◆ DATA SHOWN ◆

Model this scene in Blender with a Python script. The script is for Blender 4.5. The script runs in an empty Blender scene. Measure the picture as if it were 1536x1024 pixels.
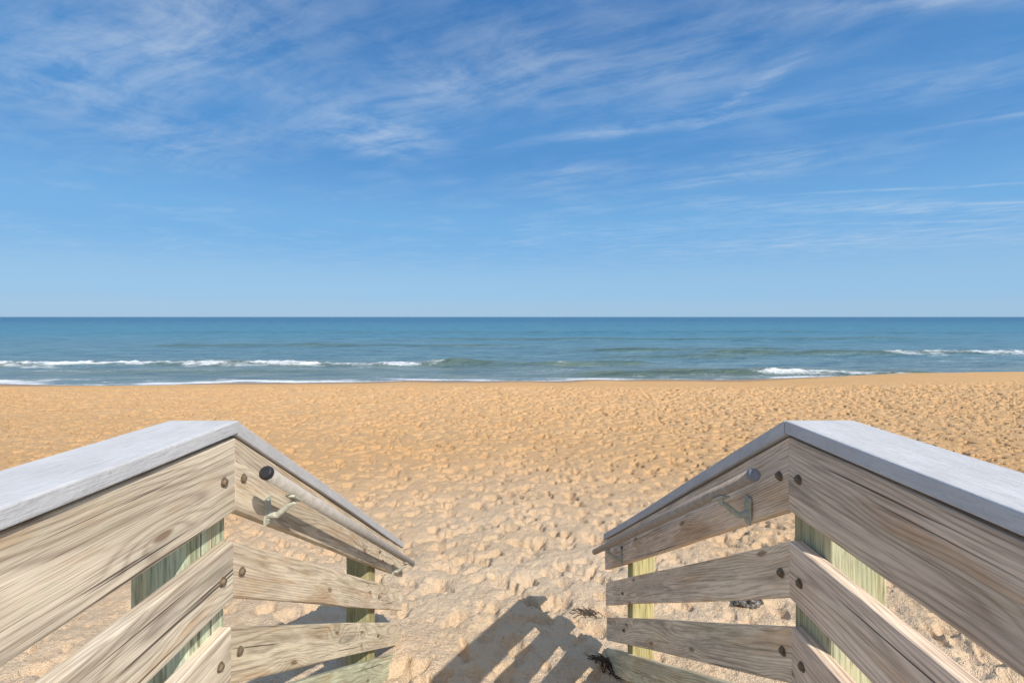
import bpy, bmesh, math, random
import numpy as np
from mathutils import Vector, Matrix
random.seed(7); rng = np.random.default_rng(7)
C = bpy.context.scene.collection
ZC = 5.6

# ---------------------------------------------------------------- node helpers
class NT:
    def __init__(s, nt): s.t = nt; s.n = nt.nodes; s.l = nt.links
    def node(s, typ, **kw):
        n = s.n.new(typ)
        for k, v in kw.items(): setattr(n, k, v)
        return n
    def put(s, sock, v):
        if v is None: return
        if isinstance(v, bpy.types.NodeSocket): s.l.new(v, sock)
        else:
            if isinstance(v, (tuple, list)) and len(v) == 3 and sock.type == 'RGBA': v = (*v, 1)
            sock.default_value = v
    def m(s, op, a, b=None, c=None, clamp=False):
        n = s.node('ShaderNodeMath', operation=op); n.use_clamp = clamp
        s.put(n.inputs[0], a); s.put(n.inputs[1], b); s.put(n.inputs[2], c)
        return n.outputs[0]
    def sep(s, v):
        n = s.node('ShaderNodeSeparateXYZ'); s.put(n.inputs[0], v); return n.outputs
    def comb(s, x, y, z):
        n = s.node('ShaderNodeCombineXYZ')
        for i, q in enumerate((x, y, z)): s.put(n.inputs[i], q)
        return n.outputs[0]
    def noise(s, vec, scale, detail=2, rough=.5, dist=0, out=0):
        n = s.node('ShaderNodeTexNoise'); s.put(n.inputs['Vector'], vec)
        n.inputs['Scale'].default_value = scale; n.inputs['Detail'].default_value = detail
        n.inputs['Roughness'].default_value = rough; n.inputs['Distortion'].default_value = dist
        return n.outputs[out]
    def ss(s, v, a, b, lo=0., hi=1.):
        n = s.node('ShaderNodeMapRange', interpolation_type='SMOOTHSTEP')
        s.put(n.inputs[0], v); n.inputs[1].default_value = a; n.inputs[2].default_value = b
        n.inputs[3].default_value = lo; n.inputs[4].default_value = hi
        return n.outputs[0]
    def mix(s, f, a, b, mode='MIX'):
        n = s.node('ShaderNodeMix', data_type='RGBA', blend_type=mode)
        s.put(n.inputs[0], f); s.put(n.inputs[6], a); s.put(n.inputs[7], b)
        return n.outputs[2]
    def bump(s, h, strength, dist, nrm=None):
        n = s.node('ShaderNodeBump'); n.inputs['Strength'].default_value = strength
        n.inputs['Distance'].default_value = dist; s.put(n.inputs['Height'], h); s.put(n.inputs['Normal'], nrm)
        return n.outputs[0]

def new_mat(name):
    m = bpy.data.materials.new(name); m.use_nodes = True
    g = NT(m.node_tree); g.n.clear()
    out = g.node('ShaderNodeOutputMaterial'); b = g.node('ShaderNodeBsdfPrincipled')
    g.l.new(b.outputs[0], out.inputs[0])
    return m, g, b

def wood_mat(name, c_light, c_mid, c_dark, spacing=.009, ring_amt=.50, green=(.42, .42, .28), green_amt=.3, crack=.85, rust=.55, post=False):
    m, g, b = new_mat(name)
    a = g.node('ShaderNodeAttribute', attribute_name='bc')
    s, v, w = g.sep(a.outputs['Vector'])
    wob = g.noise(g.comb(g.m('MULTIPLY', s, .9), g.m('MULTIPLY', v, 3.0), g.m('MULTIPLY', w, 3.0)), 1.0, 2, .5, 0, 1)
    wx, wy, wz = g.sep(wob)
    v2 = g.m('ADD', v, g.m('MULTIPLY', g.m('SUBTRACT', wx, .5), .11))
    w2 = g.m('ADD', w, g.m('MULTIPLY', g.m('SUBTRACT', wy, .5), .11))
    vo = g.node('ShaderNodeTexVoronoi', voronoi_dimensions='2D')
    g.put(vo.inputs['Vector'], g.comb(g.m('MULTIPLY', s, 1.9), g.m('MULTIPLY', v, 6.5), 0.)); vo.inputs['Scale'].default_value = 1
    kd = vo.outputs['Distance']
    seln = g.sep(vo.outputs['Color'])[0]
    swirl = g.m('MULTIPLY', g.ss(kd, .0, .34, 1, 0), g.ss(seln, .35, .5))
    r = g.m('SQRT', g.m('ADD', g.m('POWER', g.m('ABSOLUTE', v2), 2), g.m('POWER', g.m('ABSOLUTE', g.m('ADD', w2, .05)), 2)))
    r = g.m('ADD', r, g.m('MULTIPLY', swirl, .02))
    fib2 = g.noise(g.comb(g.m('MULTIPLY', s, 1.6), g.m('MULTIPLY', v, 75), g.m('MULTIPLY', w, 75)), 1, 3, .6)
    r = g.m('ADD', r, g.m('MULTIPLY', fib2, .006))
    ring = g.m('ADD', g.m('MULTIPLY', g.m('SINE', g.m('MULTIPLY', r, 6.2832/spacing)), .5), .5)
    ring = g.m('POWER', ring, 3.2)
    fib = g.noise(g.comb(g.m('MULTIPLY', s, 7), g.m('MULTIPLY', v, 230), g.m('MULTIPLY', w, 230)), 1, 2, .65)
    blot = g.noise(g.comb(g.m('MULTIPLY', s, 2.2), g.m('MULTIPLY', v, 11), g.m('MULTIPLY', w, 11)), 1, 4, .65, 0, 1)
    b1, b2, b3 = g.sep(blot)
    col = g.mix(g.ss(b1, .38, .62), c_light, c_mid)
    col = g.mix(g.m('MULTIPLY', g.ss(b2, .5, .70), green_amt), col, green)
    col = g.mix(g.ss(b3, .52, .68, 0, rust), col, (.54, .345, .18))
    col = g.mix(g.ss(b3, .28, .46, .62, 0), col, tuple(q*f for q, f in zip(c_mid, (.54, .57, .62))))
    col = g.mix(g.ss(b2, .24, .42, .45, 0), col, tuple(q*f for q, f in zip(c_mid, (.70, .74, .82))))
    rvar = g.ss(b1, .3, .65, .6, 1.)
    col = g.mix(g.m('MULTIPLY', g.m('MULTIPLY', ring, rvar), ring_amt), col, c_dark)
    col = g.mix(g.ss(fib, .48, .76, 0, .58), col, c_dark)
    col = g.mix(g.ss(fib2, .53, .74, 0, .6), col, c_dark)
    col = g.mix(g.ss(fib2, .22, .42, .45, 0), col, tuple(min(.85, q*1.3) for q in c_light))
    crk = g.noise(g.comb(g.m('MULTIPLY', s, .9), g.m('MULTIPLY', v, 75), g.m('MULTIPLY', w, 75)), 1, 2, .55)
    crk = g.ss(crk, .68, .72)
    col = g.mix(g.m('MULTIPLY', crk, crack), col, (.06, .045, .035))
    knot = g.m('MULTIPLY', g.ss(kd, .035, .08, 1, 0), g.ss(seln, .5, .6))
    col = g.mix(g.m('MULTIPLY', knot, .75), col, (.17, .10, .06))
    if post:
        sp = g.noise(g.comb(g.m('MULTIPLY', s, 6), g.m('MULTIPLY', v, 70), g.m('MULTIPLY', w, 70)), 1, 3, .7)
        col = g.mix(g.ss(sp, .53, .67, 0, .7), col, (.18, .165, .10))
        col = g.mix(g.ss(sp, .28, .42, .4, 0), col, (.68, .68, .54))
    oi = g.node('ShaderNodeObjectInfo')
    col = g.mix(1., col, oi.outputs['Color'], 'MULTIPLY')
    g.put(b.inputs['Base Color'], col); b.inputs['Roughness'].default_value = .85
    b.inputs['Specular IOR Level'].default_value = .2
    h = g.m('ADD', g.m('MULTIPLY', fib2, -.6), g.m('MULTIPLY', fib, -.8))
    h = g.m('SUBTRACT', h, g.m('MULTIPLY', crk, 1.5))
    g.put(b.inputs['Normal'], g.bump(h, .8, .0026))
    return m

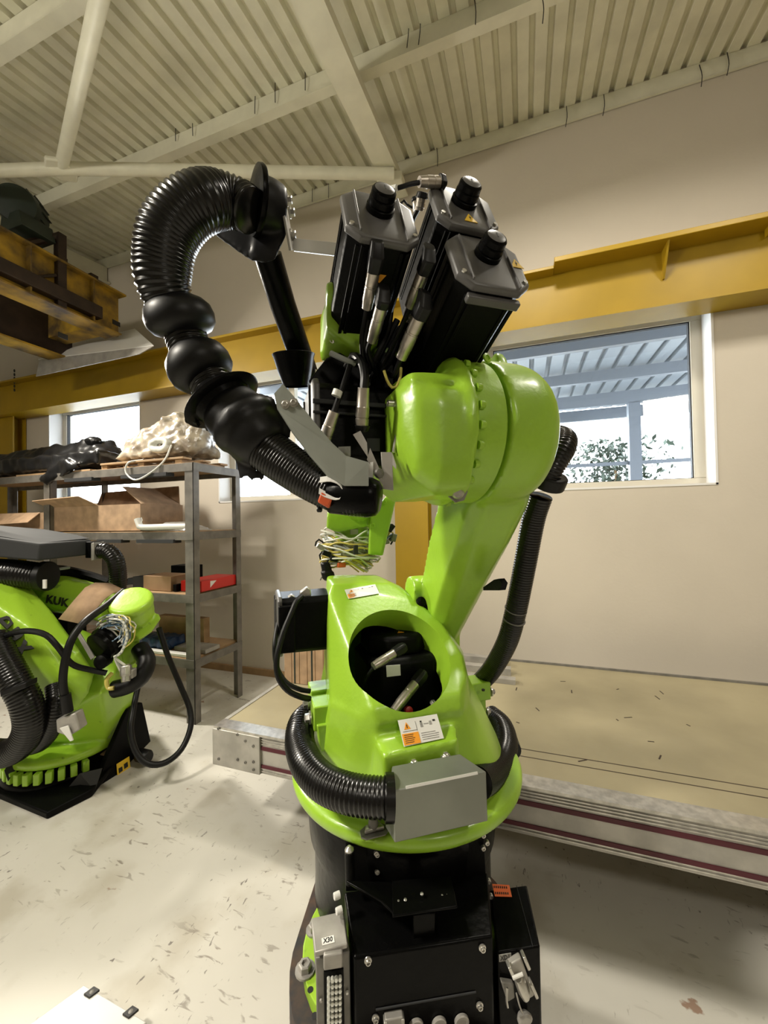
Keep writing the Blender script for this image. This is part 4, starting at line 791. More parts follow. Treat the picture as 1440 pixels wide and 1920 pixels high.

◆ TASK ◆
Isolate the lines above that contain the word "scene" and copy them.

◆ EXERCISE RESPONSE ◆
Model this scene in Blender with a Python script. The script is for Blender 4.5. The script runs in an empty Blender scene. Measure the picture as if it were 1536x1024 pixels.
C = bpy.context.scene.collection